Dear Students, Faculty and Staff:

As we approach the close of the spring term, we are moving to implement the remaining elements of our budget-reduction plan, a sequence of cost-saving strategies developed last year in response to the global economic downturn. While some indicators are pointing toward an improving economy, and while financial markets are starting to recover, it remains a fact that the crisis has both reduced our endowment and increased students’ and families’ financial need. The specific measures announced this semester-space reductions, faculty reductions, and changes to employee benefits-follow a number of significant cuts already made in staffing, compensation and programs. Taken together, these measures represent the full realization of our budget reduction plan.

When we began our budget planning, in the fall of 2008, we estimated that we would need to reduce our planned expenditures by $30 million. We were fortunate in being able to reduce that amount to $22 million. We had a one-year salary and faculty-hiring freeze and 44 staff members had their positions reduced or eliminated. We invested one-time funds to pay the remaining balance on the co-generation facility and other sustainability projects in areas such as lighting, heating, insulation, refrigeration and water conservation, allowing the energy savings to be realized immediately in the budget.

This year, the Committee on Academic Priorities (CAP) completed the hard work of identifying 13.5 faculty positions that will not be replaced when their incumbents retire. CAP went about this process in a careful and thoughtful way, and Provost Schuster and I have accepted their recommendations. The clarity we have reached has enabled us to make allocations for nine faculty searches next year, ending the faculty hiring freeze.

Another important step taken this year was identifying potential buildings for release in order to achieve a five-percent reduction in our use of space. Several factors, including the fact that Smith has more square feet per student in both residential and academic buildings than most of its peers, make this a reasonable place to seek savings. As presented in a number of forums and meetings this semester, the buildings under discussion are on the periphery of the campus and include academic buildings, administrative buildings, student houses and college-owned rental buildings.

The space reductions will take five to ten years to implement, and no student house will close in the next two years. The next stage of planning will be to relocate services that would be displaced, including departments such as public safety, public affairs and health services. We will then consider selling or leasing a number of properties that are not in strategic locations for the college.

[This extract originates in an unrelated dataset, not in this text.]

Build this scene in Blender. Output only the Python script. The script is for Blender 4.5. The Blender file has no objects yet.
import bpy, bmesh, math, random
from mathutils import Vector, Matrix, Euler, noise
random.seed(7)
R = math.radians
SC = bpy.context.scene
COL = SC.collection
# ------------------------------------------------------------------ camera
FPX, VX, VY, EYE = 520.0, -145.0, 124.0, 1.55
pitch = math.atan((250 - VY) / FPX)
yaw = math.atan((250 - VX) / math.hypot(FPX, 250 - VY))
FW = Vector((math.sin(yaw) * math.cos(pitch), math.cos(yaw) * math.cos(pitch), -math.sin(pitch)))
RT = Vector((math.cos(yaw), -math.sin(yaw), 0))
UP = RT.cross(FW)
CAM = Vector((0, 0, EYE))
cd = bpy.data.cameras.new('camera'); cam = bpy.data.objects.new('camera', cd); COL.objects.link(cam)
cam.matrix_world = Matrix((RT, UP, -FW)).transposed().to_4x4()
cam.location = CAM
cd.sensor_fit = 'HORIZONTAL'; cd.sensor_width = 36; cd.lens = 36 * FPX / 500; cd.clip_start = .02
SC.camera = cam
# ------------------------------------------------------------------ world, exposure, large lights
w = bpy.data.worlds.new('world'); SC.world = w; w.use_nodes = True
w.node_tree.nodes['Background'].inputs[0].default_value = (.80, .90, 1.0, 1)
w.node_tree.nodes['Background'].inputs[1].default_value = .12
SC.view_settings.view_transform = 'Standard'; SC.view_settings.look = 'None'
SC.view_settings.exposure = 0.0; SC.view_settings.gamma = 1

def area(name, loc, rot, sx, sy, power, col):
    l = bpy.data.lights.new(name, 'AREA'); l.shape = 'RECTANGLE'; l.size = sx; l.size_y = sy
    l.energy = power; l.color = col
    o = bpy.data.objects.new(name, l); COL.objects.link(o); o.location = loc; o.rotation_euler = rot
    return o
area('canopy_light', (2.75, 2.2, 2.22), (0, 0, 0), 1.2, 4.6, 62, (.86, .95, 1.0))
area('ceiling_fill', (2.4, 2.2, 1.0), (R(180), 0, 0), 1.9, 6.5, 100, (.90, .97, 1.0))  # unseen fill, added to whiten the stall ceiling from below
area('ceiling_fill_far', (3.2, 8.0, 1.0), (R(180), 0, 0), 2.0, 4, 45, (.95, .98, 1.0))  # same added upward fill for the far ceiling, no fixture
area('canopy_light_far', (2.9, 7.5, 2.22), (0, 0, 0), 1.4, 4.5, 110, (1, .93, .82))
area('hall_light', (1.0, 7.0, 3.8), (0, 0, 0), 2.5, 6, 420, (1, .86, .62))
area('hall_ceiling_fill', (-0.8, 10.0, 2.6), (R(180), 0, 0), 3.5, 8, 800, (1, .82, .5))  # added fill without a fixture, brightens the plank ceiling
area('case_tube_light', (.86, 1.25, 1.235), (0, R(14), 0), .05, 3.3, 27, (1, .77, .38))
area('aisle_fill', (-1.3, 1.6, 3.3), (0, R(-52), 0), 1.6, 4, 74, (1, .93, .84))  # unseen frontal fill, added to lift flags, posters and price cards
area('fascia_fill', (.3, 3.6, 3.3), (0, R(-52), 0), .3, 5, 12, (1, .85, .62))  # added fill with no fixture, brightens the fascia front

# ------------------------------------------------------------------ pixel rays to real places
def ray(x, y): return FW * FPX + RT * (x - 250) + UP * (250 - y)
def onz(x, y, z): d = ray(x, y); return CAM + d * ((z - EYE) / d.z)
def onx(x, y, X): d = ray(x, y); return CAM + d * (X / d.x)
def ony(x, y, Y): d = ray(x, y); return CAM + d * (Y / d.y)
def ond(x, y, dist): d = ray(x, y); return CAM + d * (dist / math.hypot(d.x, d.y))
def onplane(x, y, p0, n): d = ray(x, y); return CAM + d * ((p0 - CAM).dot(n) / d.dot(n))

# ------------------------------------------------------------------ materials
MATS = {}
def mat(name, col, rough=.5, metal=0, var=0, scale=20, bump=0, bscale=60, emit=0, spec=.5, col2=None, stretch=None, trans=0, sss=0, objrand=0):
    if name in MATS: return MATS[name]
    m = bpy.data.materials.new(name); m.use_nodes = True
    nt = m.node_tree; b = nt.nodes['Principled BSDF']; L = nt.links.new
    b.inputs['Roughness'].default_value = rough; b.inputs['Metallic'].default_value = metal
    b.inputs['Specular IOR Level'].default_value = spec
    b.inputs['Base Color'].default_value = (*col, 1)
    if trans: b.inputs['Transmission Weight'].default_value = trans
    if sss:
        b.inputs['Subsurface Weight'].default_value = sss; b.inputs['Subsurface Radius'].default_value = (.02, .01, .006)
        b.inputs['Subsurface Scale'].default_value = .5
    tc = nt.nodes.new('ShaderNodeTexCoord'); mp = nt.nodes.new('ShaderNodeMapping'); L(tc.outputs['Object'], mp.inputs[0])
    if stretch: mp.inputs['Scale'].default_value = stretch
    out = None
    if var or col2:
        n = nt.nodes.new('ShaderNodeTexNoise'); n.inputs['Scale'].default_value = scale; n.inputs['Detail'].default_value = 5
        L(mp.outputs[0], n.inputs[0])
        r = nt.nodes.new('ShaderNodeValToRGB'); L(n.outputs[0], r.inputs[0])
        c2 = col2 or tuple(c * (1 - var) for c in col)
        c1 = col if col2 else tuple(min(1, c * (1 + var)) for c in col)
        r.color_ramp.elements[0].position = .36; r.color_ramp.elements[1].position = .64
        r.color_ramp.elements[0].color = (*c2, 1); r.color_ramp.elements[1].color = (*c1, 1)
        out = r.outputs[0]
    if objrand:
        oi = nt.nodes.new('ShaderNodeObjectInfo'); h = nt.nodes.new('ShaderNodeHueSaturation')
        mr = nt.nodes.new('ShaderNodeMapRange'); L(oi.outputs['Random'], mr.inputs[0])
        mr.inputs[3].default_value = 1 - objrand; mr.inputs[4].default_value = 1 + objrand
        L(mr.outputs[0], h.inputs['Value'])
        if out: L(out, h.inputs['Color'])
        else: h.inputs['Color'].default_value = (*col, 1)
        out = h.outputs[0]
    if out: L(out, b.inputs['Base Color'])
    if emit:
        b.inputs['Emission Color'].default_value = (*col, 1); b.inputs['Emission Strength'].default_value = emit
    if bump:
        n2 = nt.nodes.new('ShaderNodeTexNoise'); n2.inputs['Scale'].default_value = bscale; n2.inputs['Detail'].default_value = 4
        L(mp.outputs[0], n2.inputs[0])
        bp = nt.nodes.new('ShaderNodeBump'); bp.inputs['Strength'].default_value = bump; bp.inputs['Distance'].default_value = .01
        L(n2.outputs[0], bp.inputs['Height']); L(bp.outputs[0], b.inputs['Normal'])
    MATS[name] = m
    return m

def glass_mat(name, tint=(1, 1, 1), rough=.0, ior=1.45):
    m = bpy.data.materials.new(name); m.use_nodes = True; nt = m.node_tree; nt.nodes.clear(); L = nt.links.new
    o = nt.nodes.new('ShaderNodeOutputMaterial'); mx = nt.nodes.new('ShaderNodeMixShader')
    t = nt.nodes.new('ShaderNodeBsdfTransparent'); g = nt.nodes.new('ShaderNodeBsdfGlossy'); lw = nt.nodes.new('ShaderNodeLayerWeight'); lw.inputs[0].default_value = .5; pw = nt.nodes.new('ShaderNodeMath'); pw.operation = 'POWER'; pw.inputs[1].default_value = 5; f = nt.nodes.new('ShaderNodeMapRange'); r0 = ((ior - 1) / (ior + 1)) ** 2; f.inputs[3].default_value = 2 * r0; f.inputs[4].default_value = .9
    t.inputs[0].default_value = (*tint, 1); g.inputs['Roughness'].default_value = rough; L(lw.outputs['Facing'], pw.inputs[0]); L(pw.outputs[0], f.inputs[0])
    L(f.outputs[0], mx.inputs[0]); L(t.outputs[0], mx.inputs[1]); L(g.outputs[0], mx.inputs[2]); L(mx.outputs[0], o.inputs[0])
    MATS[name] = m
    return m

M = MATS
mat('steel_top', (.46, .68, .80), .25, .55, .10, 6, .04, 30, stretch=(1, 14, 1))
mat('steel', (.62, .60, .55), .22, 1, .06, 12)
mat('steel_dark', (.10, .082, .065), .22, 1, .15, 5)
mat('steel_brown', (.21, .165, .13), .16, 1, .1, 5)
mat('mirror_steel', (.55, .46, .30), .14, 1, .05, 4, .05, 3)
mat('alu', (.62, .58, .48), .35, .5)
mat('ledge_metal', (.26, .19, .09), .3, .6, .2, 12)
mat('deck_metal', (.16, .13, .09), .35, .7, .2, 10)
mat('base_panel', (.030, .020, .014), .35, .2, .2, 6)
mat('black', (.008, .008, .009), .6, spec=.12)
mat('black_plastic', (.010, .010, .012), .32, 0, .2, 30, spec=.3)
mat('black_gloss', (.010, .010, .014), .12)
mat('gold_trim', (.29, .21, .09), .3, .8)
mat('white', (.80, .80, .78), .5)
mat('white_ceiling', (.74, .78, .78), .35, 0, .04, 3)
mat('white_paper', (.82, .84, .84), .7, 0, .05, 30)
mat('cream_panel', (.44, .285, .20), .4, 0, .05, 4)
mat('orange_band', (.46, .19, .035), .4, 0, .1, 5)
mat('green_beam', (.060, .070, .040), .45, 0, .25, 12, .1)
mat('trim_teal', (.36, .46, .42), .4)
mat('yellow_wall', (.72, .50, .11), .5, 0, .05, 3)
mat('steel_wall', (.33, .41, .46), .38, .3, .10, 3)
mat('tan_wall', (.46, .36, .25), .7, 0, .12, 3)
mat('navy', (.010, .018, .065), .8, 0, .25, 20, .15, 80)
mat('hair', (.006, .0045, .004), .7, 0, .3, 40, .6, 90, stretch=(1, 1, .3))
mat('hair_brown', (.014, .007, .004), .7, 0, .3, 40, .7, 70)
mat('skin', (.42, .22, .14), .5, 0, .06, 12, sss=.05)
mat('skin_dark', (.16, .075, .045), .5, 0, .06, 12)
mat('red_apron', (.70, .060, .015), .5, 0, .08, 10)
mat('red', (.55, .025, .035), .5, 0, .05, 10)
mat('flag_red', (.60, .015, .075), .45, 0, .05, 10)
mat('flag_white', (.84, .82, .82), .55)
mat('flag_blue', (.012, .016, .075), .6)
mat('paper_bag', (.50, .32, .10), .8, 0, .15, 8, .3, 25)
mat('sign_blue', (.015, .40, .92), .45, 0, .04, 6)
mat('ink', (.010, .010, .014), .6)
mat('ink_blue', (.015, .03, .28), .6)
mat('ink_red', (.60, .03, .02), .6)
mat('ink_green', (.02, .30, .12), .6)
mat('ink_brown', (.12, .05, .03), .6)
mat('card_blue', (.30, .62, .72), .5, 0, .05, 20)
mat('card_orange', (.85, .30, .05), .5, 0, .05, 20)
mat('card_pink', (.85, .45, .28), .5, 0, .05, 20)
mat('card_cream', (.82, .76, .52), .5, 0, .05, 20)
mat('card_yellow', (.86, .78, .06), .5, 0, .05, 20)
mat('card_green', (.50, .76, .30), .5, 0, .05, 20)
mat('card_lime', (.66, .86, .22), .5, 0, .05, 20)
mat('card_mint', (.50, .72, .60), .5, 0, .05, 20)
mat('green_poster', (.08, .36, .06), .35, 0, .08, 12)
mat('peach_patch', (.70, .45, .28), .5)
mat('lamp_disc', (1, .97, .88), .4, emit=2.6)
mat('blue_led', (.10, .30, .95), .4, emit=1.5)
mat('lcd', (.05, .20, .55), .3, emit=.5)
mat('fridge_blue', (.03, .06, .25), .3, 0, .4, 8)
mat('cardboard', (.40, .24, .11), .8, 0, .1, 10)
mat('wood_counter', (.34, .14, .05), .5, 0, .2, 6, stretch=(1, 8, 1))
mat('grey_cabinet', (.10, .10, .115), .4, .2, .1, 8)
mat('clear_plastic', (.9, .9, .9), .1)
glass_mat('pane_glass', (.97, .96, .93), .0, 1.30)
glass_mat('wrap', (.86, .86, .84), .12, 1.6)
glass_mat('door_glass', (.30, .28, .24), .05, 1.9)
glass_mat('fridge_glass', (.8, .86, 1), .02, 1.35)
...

Although the economic downturn has been the immediate motivation for these reductions, it is not the only one. The financial crisis has highlighted the weakness in the financial model of selective liberal arts colleges like Smith, which value small class size, low student/faculty ratio, residential education, and rich extracurricular programming, and which rely on full-paying families, generous aid budgets and philanthropy to address these expenses. It is clear that families have become increasingly pressed to meet the full costs of a Smith education, and that investment growth alone cannot cover the increased demands for aid. At its meeting this past weekend, the board of trustees reiterated its concern about the challenges facing higher education and underscored the importance of maintaining the budget discipline we have enacted. The cost controls we have put in place, as well as the important commitments we made to protect financial aid, position Smith on a trajectory that is much more sustainable, ensuring that we can keep tuition increases relatively low and operate with financial stability over the long term. This is not merely a balancing of the books but a critical, strategic advantage and a commitment to the excellence and diversity of the student body.

None of these decisions was reached easily or lightly nor without enormous consideration for their effect on people and programs. I am grateful to the faculty, staff and student members of the Committee on Mission and Priorities (CMP) and the Advisory Committee on Resource Allocation (ACRA), who have advised me over these last two years on the creation and implementation of our plan. The decisions underlying our budget reductions reflect the courage, creativity and common purpose that they - and each of you - have brought to this process. I thank you for the commitment you showed and the important questions you raised throughout the process.

In recent weeks, we have welcomed record numbers of admitted and prospective students for visits to campus. After a year’s hiatus, we have been able to restore funding for faculty and staff raises and are proceeding with important facility improvements this summer, including renovations to Wright Hall, Sabin-Reed and Lawrence and Morris houses. We are celebrating the awarding of more than 100 Fulbright Fellowships to Smith students and alumnae in the nine years since we established our fellowships program. To date this year, we have received more than $5.3 million in foundation, corporate and government support, and alumnae giving is returning to prior levels. Together, we have much to celebrate, not least the achievements of the 733 remarkable seniors and Ada Comstock Scholars who will graduate in a few short weeks.